[begin Provided data]

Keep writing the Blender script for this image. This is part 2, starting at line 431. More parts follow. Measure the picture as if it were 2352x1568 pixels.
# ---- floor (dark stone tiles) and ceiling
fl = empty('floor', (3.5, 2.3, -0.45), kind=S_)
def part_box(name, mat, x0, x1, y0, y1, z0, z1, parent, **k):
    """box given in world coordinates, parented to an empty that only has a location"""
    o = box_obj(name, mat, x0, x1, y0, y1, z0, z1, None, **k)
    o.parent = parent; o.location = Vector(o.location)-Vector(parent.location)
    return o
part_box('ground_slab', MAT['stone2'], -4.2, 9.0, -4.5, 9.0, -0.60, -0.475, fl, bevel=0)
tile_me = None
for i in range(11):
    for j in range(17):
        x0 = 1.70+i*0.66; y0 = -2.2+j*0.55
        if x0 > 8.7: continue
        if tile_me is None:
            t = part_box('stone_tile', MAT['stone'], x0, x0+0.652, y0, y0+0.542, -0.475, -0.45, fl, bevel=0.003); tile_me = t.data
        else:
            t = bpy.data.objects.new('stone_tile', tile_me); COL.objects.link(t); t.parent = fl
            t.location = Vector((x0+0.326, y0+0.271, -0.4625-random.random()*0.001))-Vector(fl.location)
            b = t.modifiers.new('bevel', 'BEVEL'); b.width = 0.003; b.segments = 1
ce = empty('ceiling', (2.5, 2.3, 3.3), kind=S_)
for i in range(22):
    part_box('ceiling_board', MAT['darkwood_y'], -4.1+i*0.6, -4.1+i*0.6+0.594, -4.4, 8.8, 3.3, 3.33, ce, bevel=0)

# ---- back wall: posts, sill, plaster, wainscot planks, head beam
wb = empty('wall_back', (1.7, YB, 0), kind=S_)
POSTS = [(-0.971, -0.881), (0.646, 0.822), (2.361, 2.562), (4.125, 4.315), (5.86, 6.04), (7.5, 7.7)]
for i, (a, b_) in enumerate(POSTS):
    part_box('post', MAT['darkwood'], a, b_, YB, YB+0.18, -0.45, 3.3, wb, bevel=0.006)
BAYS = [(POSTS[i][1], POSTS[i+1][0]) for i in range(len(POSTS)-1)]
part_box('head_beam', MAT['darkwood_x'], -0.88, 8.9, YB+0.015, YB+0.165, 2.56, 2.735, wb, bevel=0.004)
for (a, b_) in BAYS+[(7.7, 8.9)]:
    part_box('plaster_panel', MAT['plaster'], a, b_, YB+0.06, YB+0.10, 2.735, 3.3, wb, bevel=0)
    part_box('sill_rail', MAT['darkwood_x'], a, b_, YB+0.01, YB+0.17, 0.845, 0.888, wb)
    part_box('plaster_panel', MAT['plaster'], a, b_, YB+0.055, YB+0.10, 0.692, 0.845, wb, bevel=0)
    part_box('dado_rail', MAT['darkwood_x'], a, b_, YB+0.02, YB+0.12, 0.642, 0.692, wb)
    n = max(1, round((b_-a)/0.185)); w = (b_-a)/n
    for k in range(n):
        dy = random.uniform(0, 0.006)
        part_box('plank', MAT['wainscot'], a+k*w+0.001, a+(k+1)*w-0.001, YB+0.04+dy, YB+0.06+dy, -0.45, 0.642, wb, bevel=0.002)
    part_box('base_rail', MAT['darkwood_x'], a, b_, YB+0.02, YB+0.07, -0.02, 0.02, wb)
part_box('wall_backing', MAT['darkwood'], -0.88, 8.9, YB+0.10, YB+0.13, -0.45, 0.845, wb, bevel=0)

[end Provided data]

Copy out the whole listing, exactly as written.

Keep writing the Blender script for this image. This is part 2, starting at line 431. More parts follow. Measure the picture as if it were 2352x1568 pixels.
# ---- floor (dark stone tiles) and ceiling
fl = empty('floor', (3.5, 2.3, -0.45), kind=S_)
def part_box(name, mat, x0, x1, y0, y1, z0, z1, parent, **k):
    """box given in world coordinates, parented to an empty that only has a location"""
    o = box_obj(name, mat, x0, x1, y0, y1, z0, z1, None, **k)
    o.parent = parent; o.location = Vector(o.location)-Vector(parent.location)
    return o
part_box('ground_slab', MAT['stone2'], -4.2, 9.0, -4.5, 9.0, -0.60, -0.475, fl, bevel=0)
tile_me = None
for i in range(11):
    for j in range(17):
        x0 = 1.70+i*0.66; y0 = -2.2+j*0.55
        if x0 > 8.7: continue
        if tile_me is None:
            t = part_box('stone_tile', MAT['stone'], x0, x0+0.652, y0, y0+0.542, -0.475, -0.45, fl, bevel=0.003); tile_me = t.data
        else:
            t = bpy.data.objects.new('stone_tile', tile_me); COL.objects.link(t); t.parent = fl
            t.location = Vector((x0+0.326, y0+0.271, -0.4625-random.random()*0.001))-Vector(fl.location)
            b = t.modifiers.new('bevel', 'BEVEL'); b.width = 0.003; b.segments = 1
ce = empty('ceiling', (2.5, 2.3, 3.3), kind=S_)
for i in range(22):
    part_box('ceiling_board', MAT['darkwood_y'], -4.1+i*0.6, -4.1+i*0.6+0.594, -4.4, 8.8, 3.3, 3.33, ce, bevel=0)

# ---- back wall: posts, sill, plaster, wainscot planks, head beam
wb = empty('wall_back', (1.7, YB, 0), kind=S_)
POSTS = [(-0.971, -0.881), (0.646, 0.822), (2.361, 2.562), (4.125, 4.315), (5.86, 6.04), (7.5, 7.7)]
for i, (a, b_) in enumerate(POSTS):
    part_box('post', MAT['darkwood'], a, b_, YB, YB+0.18, -0.45, 3.3, wb, bevel=0.006)
BAYS = [(POSTS[i][1], POSTS[i+1][0]) for i in range(len(POSTS)-1)]
part_box('head_beam', MAT['darkwood_x'], -0.88, 8.9, YB+0.015, YB+0.165, 2.56, 2.735, wb, bevel=0.004)
for (a, b_) in BAYS+[(7.7, 8.9)]:
    part_box('plaster_panel', MAT['plaster'], a, b_, YB+0.06, YB+0.10, 2.735, 3.3, wb, bevel=0)
    part_box('sill_rail', MAT['darkwood_x'], a, b_, YB+0.01, YB+0.17, 0.845, 0.888, wb)
    part_box('plaster_panel', MAT['plaster'], a, b_, YB+0.055, YB+0.10, 0.692, 0.845, wb, bevel=0)
    part_box('dado_rail', MAT['darkwood_x'], a, b_, YB+0.02, YB+0.12, 0.642, 0.692, wb)
    n = max(1, round((b_-a)/0.185)); w = (b_-a)/n
    for k in range(n):
        dy = random.uniform(0, 0.006)
        part_box('plank', MAT['wainscot'], a+k*w+0.001, a+(k+1)*w-0.001, YB+0.04+dy, YB+0.06+dy, -0.45, 0.642, wb, bevel=0.002)
    part_box('base_rail', MAT['darkwood_x'], a, b_, YB+0.02, YB+0.07, -0.02, 0.02, wb)
part_box('wall_backing', MAT['darkwood'], -0.88, 8.9, YB+0.10, YB+0.13, -0.45, 0.845, wb, bevel=0)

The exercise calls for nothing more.